A Navy Standard Missile-3 shot down the warhead portion of a two-stage target rocket fired from the Pacific Missile Range Facility on West Kaua'i. It was the seventh actual hit in eight tries for the nation's sea-based anti-ballistic missile defense program.

The experiment used "hit to kill" technology, in which the target is destroyed by the energy of impact from the interceptor missile.

"We are continuing to see great success with the very challenging technology of hit-to-kill, a technology that is used for all of our missile defense ground- and sea-based interceptor missiles," said Air Force Lt. Gen.

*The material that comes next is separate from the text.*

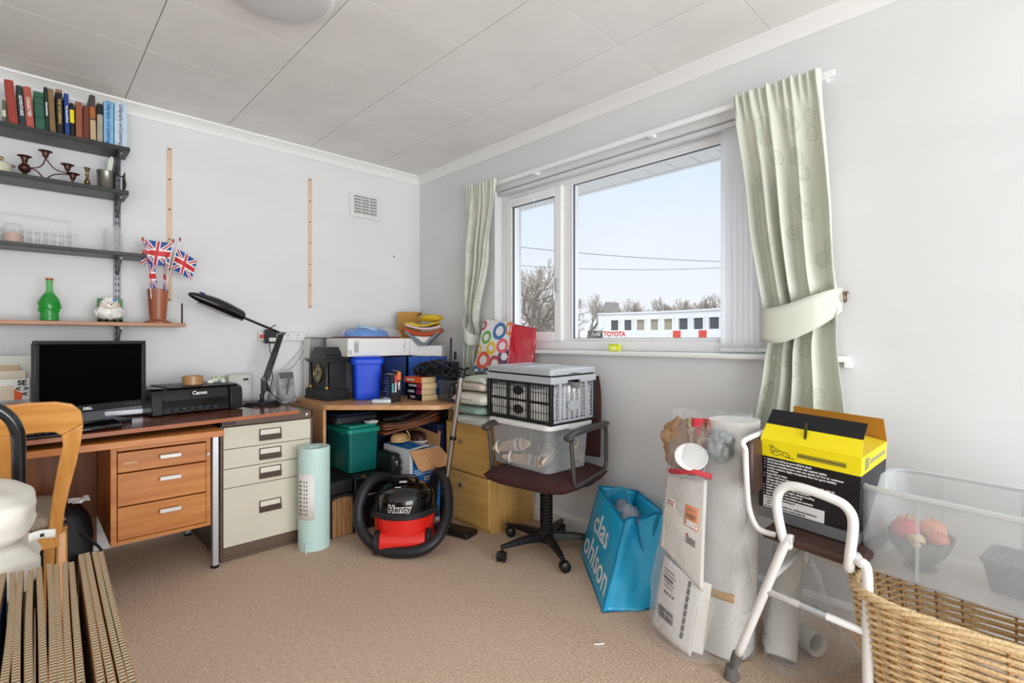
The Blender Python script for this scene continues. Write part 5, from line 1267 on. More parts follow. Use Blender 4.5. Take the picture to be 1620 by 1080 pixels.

Henry "Trey" Obering, director of the Missile Defense Agency.

Obering, who had been scheduled to be on Kaua'i for the test, remained on the Mainland, "due to current events," a Missile Defense Agency spokesman said.

North Korea has announced plans for a test firing of its Taepodong-2, over the objection of the United States and Asian nations.

In yesterday's U.S. test, a target rocket was fired about noon from the Kaua'i missile range. Two minutes later, the USS Shiloh, an Aegis-class cruiser, had detected the launch and launched its interceptor. The missile defense system tracked the target, and the Standard Missile's warhead crashed into the target warhead four minutes after it left Kaua'i. The impact occurred about 100 miles high and 250 miles northwest of Kaua'i, the Missile Defense Agency said in a news release.

It was the second successful intercept of a separating target missile, in which the warhead had left its booster rocket, and the interceptor was able to distinguish between the two and go after the warhead.

It was the first time the cruiser Shiloh had been used for this function. The cruiser has been modified for the missile defense mission, including upgrades to its SPY-1 radar. The ship also carried a new version of the technology to shoot down ballistic missiles, called the Ballistic Missile Defense 3.6 Weapon System.

Previous interceptors in the series were fired from the Aegis cruiser USS Lake Erie, which was present during this test. Three Aegis destroyers also participated, one of them from the Japan Maritime Self-Defense Force. It was the first time an ally's ship participated in one of the Aegis missile intercept tests.

The missile defense test originally had been scheduled for Wednesday, but was delayed because a boat entered the launch safety zone.